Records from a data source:
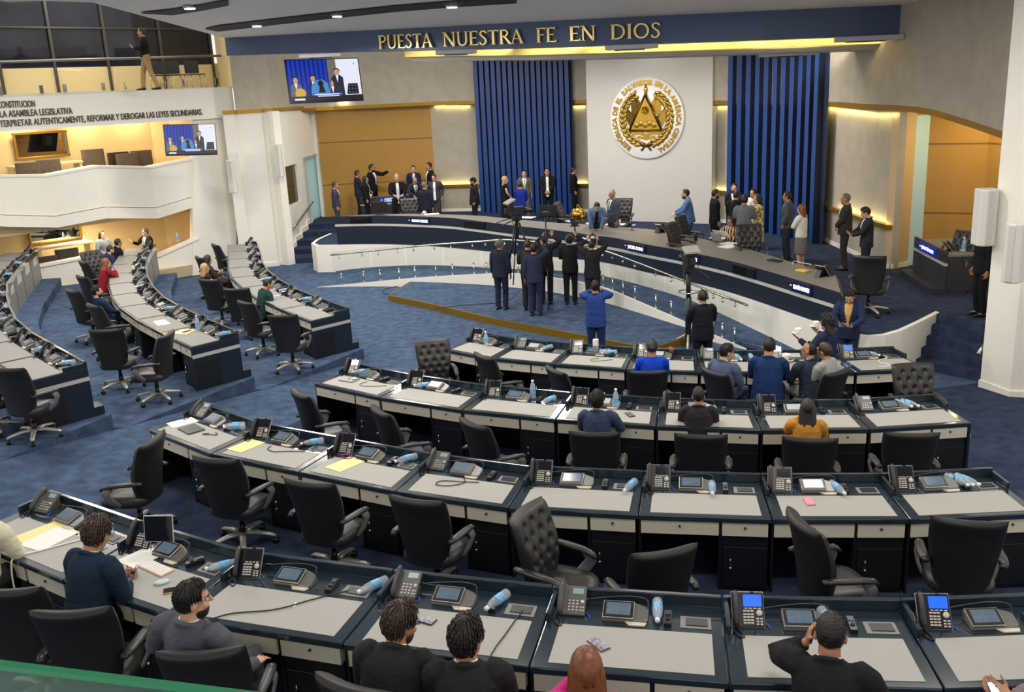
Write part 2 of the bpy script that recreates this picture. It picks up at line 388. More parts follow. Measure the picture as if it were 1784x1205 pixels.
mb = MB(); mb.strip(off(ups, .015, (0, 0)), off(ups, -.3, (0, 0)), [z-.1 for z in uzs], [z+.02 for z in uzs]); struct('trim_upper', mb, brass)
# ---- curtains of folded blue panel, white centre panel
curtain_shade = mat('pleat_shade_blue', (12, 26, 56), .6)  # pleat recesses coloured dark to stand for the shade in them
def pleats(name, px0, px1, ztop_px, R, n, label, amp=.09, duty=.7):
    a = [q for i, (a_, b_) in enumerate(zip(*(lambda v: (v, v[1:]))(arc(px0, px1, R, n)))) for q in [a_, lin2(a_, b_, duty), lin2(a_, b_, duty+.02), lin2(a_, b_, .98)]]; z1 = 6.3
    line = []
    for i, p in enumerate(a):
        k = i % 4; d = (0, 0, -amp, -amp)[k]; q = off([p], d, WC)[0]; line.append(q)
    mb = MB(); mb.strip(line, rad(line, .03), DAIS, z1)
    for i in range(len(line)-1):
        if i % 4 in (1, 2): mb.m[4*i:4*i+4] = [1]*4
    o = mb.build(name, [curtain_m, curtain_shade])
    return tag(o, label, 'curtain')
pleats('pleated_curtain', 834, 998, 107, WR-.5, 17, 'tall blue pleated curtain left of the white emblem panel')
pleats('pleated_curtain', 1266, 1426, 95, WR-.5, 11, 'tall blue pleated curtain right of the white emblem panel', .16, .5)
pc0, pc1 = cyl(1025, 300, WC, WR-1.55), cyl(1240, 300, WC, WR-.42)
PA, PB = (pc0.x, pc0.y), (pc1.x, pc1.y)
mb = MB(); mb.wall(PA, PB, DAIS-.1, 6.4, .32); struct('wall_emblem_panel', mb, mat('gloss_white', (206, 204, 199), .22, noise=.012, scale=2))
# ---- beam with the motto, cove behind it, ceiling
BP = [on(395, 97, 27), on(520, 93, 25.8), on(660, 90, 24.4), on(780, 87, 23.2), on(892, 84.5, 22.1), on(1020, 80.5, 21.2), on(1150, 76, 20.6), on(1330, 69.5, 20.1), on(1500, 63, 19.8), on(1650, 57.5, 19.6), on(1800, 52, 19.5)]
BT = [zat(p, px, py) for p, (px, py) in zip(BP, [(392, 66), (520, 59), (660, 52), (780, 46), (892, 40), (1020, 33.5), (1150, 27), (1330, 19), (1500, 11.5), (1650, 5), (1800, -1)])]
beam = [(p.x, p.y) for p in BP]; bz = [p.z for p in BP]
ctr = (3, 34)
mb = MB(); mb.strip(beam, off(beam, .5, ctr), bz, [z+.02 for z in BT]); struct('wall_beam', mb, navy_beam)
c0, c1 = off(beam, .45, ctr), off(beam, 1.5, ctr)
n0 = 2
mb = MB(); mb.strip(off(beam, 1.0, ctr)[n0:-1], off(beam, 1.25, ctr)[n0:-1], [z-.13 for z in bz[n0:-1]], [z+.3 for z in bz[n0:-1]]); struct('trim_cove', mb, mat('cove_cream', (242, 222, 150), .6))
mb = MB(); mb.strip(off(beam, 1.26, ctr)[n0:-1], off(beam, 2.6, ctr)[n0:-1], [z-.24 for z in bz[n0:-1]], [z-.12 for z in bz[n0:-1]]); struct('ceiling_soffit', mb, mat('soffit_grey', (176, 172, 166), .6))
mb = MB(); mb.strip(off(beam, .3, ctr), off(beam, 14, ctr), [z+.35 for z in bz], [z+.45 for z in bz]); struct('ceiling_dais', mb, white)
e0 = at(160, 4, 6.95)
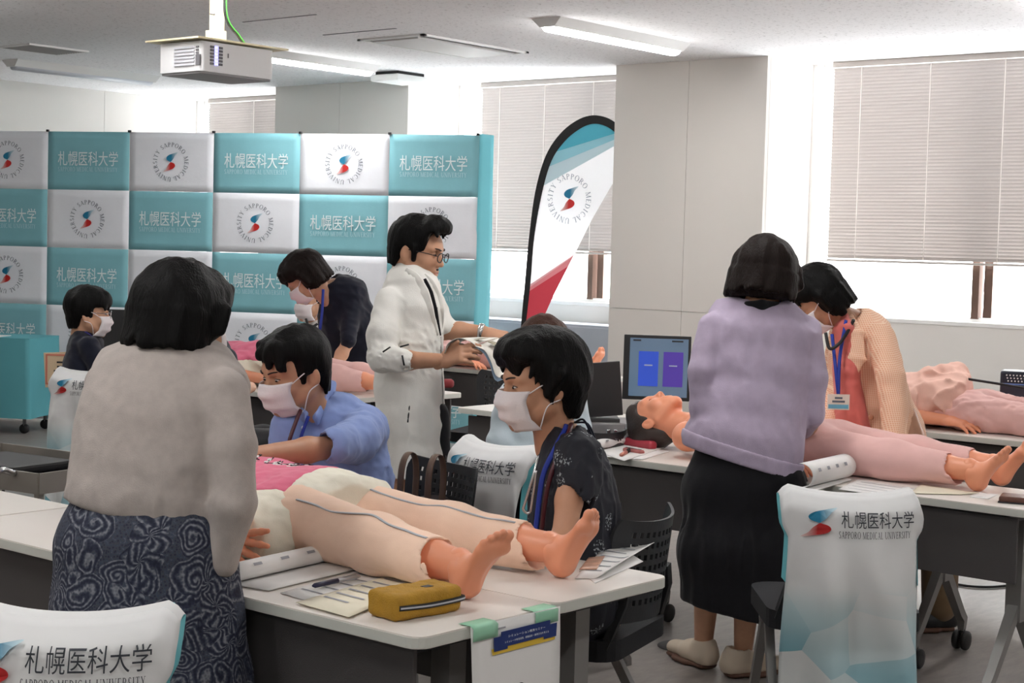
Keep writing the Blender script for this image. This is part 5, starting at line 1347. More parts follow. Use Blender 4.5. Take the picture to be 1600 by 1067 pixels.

WHAT NEEDS TO BE DONE:
Leave out all pictures, then copy the remaining material exactly.

THE RESULT:
Write part 2 of the bpy script that recreates this picture. It picks up at line 388. More parts follow. Measure the picture as if it were 1784x1205 pixels.
mb = MB(); mb.strip(off(ups, .015, (0, 0)), off(ups, -.3, (0, 0)), [z-.1 for z in uzs], [z+.02 for z in uzs]); struct('trim_upper', mb, brass)
# ---- curtains of folded blue panel, white centre panel
curtain_shade = mat('pleat_shade_blue', (12, 26, 56), .6)  # pleat recesses coloured dark to stand for the shade in them
def pleats(name, px0, px1, ztop_px, R, n, label, amp=.09, duty=.7):
    a = [q for i, (a_, b_) in enumerate(zip(*(lambda v: (v, v[1:]))(arc(px0, px1, R, n)))) for q in [a_, lin2(a_, b_, duty), lin2(a_, b_, duty+.02), lin2(a_, b_, .98)]]; z1 = 6.3
    line = []
    for i, p in enumerate(a):
        k = i % 4; d = (0, 0, -amp, -amp)[k]; q = off([p], d, WC)[0]; line.append(q)
    mb = MB(); mb.strip(line, rad(line, .03), DAIS, z1)
    for i in range(len(line)-1):
        if i % 4 in (1, 2): mb.m[4*i:4*i+4] = [1]*4
    o = mb.build(name, [curtain_m, curtain_shade])
    return tag(o, label, 'curtain')
pleats('pleated_curtain', 834, 998, 107, WR-.5, 17, 'tall blue pleated curtain left of the white emblem panel')
pleats('pleated_curtain', 1266, 1426, 95, WR-.5, 11, 'tall blue pleated curtain right of the white emblem panel', .16, .5)
pc0, pc1 = cyl(1025, 300, WC, WR-1.55), cyl(1240, 300, WC, WR-.42)
PA, PB = (pc0.x, pc0.y), (pc1.x, pc1.y)
mb = MB(); mb.wall(PA, PB, DAIS-.1, 6.4, .32); struct('wall_emblem_panel', mb, mat('gloss_white', (206, 204, 199), .22, noise=.012, scale=2))
# ---- beam with the motto, cove behind it, ceiling
BP = [on(395, 97, 27), on(520, 93, 25.8), on(660, 90, 24.4), on(780, 87, 23.2), on(892, 84.5, 22.1), on(1020, 80.5, 21.2), on(1150, 76, 20.6), on(1330, 69.5, 20.1), on(1500, 63, 19.8), on(1650, 57.5, 19.6), on(1800, 52, 19.5)]
BT = [zat(p, px, py) for p, (px, py) in zip(BP, [(392, 66), (520, 59), (660, 52), (780, 46), (892, 40), (1020, 33.5), (1150, 27), (1330, 19), (1500, 11.5), (1650, 5), (1800, -1)])]
beam = [(p.x, p.y) for p in BP]; bz = [p.z for p in BP]
ctr = (3, 34)
mb = MB(); mb.strip(beam, off(beam, .5, ctr), bz, [z+.02 for z in BT]); struct('wall_beam', mb, navy_beam)
c0, c1 = off(beam, .45, ctr), off(beam, 1.5, ctr)
n0 = 2
mb = MB(); mb.strip(off(beam, 1.0, ctr)[n0:-1], off(beam, 1.25, ctr)[n0:-1], [z-.13 for z in bz[n0:-1]], [z+.3 for z in bz[n0:-1]]); struct('trim_cove', mb, mat('cove_cream', (242, 222, 150), .6))
mb = MB(); mb.strip(off(beam, 1.26, ctr)[n0:-1], off(beam, 2.6, ctr)[n0:-1], [z-.24 for z in bz[n0:-1]], [z-.12 for z in bz[n0:-1]]); struct('ceiling_soffit', mb, mat('soffit_grey', (176, 172, 166), .6))
mb = MB(); mb.strip(off(beam, .3, ctr), off(beam, 14, ctr), [z+.35 for z in bz], [z+.45 for z in bz]); struct('ceiling_dais', mb, white)
e0 = at(160, 4, 6.95)
Keep writing the Blender script for this image. This is part 5, starting at line 1347. More parts follow. Use Blender 4.5. Take the picture to be 1600 by 1067 pixels.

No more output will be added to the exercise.